Reflections on January(s)
The sharp
ice lodged itself in my hair, as I locked the front door and hurried
from house to car in the midst of the morning's showers of sleet and
hail. The drive to work was slow, the road slippery, and it was one
of those harshly cold days that made me simply wish to curl up
beneath a blanket with a good book and a milky mug of Earl Grey.
I've
been contemplating the merit and curse of an independent spirit
recently. Trying to lay down the heavy burden of expectations and
perfection and comparison, the proving and the pushing. For so many
by-gone seasons, I've spent
too many hours thinking about the people who disappointed me, rather
than the ones who showed up again and again. Supporting. Healing.
Loving.
Januaries
seem out to get me, I once said.
For
in the most recent years, Januaries have been filled with dark deep
shadows--seasons when I’ve been
dimly aware of the goodness of God, but that goodness hasn’t seemed
nearly as real or present to me as my own frustrations and sadness.
And
though this January was not exactly easy, it has been far better.

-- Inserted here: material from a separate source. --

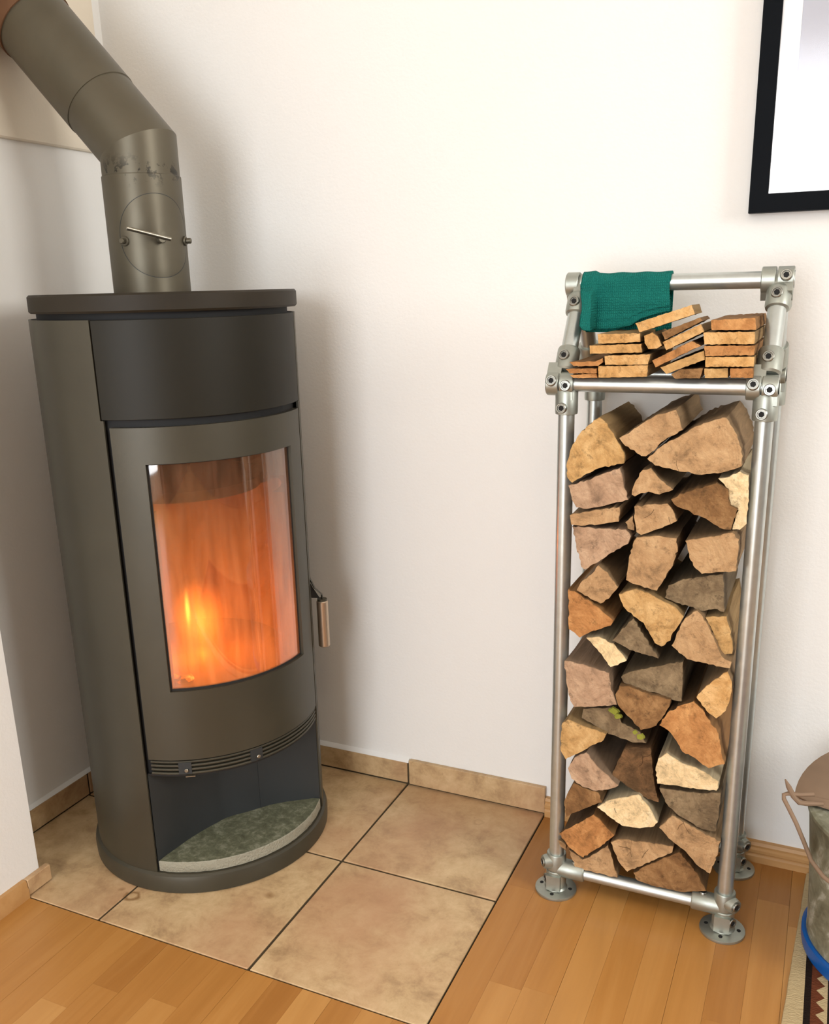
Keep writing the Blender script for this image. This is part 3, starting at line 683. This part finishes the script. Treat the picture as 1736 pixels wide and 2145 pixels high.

His grace is healing my cynical heart,
thawing the ice and fear inside.
Home again
in the evening, I shoveled the driveway and sidewalks, scraping the
uneven cement squares, freeing them from a day's worth of snow. It
was a beautiful metaphor, I thought later, reflecting on frozen
hearts and frozen roads as I removed my soaking wet socks and tossed
them down the kitchen laundry chute.
Spring
comes slowly. But perhaps by next January, I'll be freed from all
these Januaries past, and feel a little less uneven.